_What to work on_
Repeat verbatim, and only, the lines of the data below, beginning at the line that contains "The Blender Python" and stopping after the line that contains "ORANGES = np.array([(.36, .17, .03), (.28, .12, .03)])".

_Dataset_

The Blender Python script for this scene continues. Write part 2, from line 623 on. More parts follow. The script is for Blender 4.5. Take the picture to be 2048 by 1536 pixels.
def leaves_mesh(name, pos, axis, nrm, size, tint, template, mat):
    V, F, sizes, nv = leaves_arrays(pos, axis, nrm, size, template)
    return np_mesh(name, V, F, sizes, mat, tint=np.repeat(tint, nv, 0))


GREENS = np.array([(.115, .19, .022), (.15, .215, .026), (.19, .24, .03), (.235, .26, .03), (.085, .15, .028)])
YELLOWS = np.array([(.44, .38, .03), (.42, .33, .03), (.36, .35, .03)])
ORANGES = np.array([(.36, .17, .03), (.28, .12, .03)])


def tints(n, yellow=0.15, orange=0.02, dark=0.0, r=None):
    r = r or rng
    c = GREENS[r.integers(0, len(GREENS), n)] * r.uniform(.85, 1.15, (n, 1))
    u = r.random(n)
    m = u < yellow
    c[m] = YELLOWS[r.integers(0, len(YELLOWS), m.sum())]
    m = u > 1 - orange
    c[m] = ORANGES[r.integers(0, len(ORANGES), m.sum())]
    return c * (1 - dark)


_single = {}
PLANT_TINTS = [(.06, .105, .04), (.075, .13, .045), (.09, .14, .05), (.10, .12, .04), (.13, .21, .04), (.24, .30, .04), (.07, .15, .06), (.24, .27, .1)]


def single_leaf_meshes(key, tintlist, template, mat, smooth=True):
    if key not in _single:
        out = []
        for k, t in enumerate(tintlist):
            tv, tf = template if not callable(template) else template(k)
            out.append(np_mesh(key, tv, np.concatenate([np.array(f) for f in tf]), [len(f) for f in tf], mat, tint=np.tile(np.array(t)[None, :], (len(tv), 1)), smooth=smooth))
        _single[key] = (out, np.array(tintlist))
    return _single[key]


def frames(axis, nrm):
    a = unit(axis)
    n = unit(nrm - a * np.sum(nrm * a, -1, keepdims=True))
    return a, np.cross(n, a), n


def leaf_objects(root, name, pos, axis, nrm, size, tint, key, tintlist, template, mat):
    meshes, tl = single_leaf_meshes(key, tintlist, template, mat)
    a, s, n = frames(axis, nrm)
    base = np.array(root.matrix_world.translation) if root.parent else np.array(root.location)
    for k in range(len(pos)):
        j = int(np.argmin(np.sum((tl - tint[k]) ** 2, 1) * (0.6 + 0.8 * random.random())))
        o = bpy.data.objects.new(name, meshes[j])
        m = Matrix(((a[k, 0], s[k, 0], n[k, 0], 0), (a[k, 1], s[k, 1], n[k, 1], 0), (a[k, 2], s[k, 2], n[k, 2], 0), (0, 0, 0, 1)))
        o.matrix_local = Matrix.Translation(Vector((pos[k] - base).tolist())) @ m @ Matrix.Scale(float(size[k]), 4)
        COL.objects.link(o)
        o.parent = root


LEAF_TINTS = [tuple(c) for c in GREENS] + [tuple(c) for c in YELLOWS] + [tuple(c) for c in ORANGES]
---
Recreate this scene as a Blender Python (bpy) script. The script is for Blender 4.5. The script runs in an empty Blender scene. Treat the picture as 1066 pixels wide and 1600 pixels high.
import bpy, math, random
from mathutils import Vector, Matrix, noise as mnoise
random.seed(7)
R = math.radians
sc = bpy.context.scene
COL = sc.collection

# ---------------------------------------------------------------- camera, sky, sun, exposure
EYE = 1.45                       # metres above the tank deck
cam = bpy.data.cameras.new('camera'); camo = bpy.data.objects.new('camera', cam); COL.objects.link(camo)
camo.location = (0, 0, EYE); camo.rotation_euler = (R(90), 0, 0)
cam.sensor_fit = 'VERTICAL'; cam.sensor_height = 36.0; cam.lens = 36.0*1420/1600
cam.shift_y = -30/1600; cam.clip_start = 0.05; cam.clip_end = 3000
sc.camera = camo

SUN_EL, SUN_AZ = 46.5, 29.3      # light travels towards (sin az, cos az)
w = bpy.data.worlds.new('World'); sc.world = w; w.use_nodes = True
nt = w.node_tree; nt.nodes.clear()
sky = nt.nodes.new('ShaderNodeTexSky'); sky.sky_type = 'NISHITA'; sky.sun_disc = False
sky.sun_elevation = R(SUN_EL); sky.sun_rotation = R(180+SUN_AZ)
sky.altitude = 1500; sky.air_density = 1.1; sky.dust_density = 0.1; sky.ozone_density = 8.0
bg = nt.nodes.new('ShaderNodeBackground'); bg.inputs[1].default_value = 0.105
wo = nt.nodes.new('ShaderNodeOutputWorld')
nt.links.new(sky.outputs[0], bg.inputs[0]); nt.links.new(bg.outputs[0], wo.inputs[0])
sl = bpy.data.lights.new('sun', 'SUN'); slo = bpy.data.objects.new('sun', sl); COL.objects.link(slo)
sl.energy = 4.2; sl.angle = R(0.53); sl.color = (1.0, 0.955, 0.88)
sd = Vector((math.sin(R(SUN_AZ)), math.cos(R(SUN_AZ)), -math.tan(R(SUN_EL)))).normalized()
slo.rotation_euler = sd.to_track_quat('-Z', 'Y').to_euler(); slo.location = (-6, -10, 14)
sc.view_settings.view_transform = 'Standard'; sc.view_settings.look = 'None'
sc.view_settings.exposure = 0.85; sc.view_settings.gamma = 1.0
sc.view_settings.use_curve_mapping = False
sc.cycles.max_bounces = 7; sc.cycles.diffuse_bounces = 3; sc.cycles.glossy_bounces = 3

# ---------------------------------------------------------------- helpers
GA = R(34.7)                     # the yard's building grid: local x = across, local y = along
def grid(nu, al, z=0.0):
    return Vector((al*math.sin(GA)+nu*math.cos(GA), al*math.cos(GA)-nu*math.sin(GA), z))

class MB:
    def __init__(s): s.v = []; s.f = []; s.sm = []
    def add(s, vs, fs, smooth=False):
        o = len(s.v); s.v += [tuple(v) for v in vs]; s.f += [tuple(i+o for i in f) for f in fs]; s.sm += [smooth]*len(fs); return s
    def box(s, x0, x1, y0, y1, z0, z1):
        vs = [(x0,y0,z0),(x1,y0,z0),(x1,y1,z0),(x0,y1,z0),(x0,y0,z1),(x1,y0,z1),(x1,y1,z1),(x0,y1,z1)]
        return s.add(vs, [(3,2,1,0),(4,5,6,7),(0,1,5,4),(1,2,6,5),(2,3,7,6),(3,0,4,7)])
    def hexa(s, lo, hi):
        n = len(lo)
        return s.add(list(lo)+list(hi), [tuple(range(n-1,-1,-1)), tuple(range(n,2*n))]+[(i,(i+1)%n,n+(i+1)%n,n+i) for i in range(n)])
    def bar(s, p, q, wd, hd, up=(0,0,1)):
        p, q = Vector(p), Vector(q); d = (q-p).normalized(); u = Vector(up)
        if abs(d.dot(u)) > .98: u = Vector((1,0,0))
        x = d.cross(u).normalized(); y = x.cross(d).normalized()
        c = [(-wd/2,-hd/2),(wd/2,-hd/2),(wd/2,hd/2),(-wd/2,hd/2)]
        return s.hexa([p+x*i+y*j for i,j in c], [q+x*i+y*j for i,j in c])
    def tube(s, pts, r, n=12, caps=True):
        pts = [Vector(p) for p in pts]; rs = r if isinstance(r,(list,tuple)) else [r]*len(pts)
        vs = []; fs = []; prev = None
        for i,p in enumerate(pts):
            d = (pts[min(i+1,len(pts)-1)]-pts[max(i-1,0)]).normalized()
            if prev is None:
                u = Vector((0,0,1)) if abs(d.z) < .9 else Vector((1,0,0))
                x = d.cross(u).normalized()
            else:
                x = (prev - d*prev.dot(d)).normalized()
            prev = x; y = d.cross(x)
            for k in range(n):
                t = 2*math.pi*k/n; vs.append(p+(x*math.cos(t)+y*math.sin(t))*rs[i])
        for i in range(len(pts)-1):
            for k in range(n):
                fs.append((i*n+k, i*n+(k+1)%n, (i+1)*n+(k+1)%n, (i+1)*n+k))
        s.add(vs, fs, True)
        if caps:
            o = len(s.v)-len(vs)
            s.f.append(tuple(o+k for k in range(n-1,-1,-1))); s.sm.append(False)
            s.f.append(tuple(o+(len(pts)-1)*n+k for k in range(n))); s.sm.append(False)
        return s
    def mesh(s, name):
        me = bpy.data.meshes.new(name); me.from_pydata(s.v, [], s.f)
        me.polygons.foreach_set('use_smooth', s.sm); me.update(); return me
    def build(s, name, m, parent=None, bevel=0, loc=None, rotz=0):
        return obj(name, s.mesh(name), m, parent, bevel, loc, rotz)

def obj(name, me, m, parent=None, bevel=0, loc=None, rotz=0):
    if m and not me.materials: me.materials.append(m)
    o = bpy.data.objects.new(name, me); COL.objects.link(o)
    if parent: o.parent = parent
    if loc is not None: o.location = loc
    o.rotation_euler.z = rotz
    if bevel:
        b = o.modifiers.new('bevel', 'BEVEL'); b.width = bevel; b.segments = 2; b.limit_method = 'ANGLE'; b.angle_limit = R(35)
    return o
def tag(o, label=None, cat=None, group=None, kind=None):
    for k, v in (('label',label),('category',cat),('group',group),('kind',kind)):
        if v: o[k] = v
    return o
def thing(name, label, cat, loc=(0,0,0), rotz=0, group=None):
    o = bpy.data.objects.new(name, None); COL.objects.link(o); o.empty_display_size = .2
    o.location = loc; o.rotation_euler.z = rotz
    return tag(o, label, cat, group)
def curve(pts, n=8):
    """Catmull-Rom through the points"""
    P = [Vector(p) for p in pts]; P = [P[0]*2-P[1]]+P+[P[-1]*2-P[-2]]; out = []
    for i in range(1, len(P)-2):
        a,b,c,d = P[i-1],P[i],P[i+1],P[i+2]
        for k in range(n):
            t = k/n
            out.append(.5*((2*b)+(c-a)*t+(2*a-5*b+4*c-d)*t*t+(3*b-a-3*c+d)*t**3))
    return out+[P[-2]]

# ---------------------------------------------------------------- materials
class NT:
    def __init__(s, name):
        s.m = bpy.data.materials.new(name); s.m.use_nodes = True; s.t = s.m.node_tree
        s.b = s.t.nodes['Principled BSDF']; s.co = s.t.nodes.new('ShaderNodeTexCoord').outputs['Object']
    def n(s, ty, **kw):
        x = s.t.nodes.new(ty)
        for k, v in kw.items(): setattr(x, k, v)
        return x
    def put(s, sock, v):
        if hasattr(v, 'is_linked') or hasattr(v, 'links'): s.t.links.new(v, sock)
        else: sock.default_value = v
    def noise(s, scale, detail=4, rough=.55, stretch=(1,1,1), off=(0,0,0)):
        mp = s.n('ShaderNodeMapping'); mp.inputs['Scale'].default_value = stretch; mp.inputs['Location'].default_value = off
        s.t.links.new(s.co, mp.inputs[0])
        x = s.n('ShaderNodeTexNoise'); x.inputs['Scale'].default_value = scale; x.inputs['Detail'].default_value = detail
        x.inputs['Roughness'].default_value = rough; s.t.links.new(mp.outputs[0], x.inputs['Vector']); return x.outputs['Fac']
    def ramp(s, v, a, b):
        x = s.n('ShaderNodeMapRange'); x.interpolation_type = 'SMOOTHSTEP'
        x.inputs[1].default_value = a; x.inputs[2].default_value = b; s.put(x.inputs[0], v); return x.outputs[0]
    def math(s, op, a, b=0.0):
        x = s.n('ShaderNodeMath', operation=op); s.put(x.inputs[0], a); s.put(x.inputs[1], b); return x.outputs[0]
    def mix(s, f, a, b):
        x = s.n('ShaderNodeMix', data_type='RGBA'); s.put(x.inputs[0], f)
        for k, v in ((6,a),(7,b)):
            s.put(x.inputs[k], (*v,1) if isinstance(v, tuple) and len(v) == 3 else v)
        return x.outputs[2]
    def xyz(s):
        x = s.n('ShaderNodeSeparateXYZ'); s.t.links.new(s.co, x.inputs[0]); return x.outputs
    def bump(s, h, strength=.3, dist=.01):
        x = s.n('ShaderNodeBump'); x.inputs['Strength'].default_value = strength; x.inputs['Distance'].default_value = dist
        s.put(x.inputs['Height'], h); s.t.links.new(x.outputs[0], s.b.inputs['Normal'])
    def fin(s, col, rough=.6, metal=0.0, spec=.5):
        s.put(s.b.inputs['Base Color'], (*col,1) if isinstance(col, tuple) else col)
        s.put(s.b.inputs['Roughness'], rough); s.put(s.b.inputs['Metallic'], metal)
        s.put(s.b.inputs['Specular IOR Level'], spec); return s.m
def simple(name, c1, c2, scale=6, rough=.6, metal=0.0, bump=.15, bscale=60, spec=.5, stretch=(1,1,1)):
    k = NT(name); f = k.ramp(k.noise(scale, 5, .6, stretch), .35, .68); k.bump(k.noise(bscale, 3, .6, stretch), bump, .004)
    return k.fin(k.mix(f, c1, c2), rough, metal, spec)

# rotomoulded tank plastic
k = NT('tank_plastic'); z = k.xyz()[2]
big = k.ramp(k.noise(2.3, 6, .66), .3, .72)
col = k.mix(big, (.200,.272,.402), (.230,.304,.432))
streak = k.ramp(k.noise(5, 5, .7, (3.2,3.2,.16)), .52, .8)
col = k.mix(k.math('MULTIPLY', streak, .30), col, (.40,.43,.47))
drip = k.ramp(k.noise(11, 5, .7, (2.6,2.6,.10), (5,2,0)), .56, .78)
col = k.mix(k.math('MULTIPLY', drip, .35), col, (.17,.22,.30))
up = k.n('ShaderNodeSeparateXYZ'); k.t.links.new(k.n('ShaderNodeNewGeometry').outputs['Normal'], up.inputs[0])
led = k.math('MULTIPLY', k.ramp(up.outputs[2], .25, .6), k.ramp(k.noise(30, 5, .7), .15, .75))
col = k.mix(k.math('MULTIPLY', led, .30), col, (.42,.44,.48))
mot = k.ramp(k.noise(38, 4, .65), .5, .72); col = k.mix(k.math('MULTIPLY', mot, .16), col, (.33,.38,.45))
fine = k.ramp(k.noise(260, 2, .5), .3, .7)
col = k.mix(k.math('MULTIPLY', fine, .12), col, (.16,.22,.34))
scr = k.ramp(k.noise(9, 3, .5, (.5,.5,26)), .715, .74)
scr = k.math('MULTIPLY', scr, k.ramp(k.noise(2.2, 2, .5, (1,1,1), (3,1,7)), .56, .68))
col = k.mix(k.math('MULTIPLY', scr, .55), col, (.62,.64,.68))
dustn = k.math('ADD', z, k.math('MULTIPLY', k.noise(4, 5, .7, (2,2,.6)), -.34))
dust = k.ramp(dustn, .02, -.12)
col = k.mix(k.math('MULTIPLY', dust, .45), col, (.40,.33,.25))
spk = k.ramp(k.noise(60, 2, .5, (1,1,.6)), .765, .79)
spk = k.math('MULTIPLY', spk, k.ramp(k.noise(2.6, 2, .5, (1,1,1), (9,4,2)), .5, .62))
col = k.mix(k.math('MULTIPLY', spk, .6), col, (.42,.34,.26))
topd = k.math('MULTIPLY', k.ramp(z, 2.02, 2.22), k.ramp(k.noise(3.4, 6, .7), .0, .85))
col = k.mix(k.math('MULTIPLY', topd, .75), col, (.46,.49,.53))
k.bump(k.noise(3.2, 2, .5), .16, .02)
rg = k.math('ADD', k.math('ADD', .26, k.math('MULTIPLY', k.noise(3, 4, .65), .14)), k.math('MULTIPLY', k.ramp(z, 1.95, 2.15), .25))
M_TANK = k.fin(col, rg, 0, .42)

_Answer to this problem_
The Blender Python script for this scene continues. Write part 2, from line 623 on. More parts follow. The script is for Blender 4.5. Take the picture to be 2048 by 1536 pixels.
def leaves_mesh(name, pos, axis, nrm, size, tint, template, mat):
    V, F, sizes, nv = leaves_arrays(pos, axis, nrm, size, template)
    return np_mesh(name, V, F, sizes, mat, tint=np.repeat(tint, nv, 0))


GREENS = np.array([(.115, .19, .022), (.15, .215, .026), (.19, .24, .03), (.235, .26, .03), (.085, .15, .028)])
YELLOWS = np.array([(.44, .38, .03), (.42, .33, .03), (.36, .35, .03)])
ORANGES = np.array([(.36, .17, .03), (.28, .12, .03)])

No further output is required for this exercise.